PROVIDED DATA:
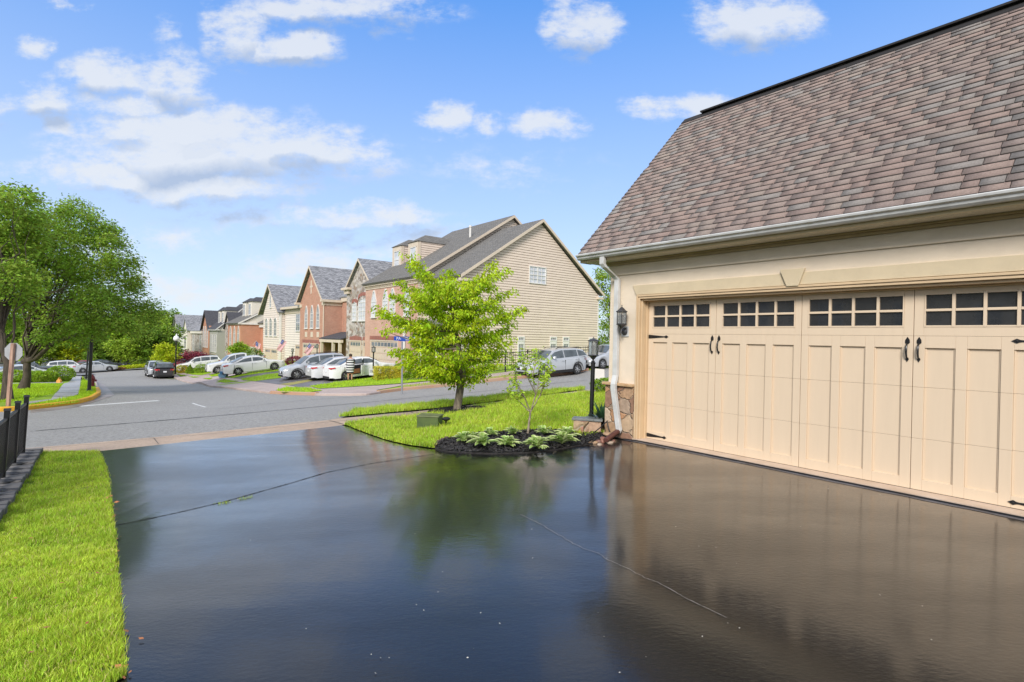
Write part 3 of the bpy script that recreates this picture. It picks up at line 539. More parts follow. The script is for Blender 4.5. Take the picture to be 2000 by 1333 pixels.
# downspout (rectangular, with offsets) and its brown flexible end
mb = MB()
def ds(pts, a=.045, b=.032, m=0):
    k = len(pts); vs = []
    for u, d, z in pts: vs += [TG(u-a, d-b, z), TG(u+a, d-b, z), TG(u+a, d+b, z), TG(u-a, d+b, z)]
    mb.add(vs, [(i*4+j, i*4+(j+1) % 4, i*4+4+(j+1) % 4, i*4+4+j) for i in range(k-1) for j in range(4)]+[(3, 2, 1, 0), (k*4-4, k*4-3, k*4-2, k*4-1)], m)
ut = wg(1177, 515, .40)[0]; um = wg(1205, 600, .06)[0]; ul = wg(1199, 770, .12)[0]; ub = wg(1209, 838, .1)
ds([(ut, .40, 2.975), (ut, .40, 2.86), (ut+.02, .36, 2.80), (um-.03, .1, 2.68), (um, .06, 2.63), (um+.0, .06, 1.04), (ul, .13, .90), (ul, .13, .82), (ub[0], .1, .15), (ub[0]-.01, .13, .1)])
mb.build('downspout', m_guard, gar, bevel=.006)
mb = MB(); a = TG(ub[0]-.0, .13, .13); b = G(1183, 869)+[0, 0, .07]
n = 22; mb.tube([a+(b-a)*i/n for i in range(n+1)], [.05 if i % 2 else .04 for i in range(n+1)], 10, flat=.8); mb.build('downspout_extension', mat('brown_plastic', (.12, .045, .035), .5, .1), gar, smooth=True, angle=60)
# --- carriage style sectional door
Lw = 1.185; L0 = .108
dr = MB(); DB, DF = -.185, -.155
secs = [(.052, .6112), (.613, 1.1732), (1.175, 1.7342), (1.736, 2.262)]
door = None; bb = MB(); bb.box(TG, .09, 4.9, -.215, -.19, .05, 2.27, 1)
for z0, z1 in secs: bb.box(TG, L0, L0+Lw*4, DB-.003, DB+.004, z0, z1, 0)
pn = []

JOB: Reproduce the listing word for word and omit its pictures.

OUTPUT BELOW:
Write part 3 of the bpy script that recreates this picture. It picks up at line 539. More parts follow. The script is for Blender 4.5. Take the picture to be 2000 by 1333 pixels.
# downspout (rectangular, with offsets) and its brown flexible end
mb = MB()
def ds(pts, a=.045, b=.032, m=0):
    k = len(pts); vs = []
    for u, d, z in pts: vs += [TG(u-a, d-b, z), TG(u+a, d-b, z), TG(u+a, d+b, z), TG(u-a, d+b, z)]
    mb.add(vs, [(i*4+j, i*4+(j+1) % 4, i*4+4+(j+1) % 4, i*4+4+j) for i in range(k-1) for j in range(4)]+[(3, 2, 1, 0), (k*4-4, k*4-3, k*4-2, k*4-1)], m)
ut = wg(1177, 515, .40)[0]; um = wg(1205, 600, .06)[0]; ul = wg(1199, 770, .12)[0]; ub = wg(1209, 838, .1)
ds([(ut, .40, 2.975), (ut, .40, 2.86), (ut+.02, .36, 2.80), (um-.03, .1, 2.68), (um, .06, 2.63), (um+.0, .06, 1.04), (ul, .13, .90), (ul, .13, .82), (ub[0], .1, .15), (ub[0]-.01, .13, .1)])
mb.build('downspout', m_guard, gar, bevel=.006)
mb = MB(); a = TG(ub[0]-.0, .13, .13); b = G(1183, 869)+[0, 0, .07]
n = 22; mb.tube([a+(b-a)*i/n for i in range(n+1)], [.05 if i % 2 else .04 for i in range(n+1)], 10, flat=.8); mb.build('downspout_extension', mat('brown_plastic', (.12, .045, .035), .5, .1), gar, smooth=True, angle=60)
# --- carriage style sectional door
Lw = 1.185; L0 = .108
dr = MB(); DB, DF = -.185, -.155
secs = [(.052, .6112), (.613, 1.1732), (1.175, 1.7342), (1.736, 2.262)]
door = None; bb = MB(); bb.box(TG, .09, 4.9, -.215, -.19, .05, 2.27, 1)
for z0, z1 in secs: bb.box(TG, L0, L0+Lw*4, DB-.003, DB+.004, z0, z1, 0)
pn = []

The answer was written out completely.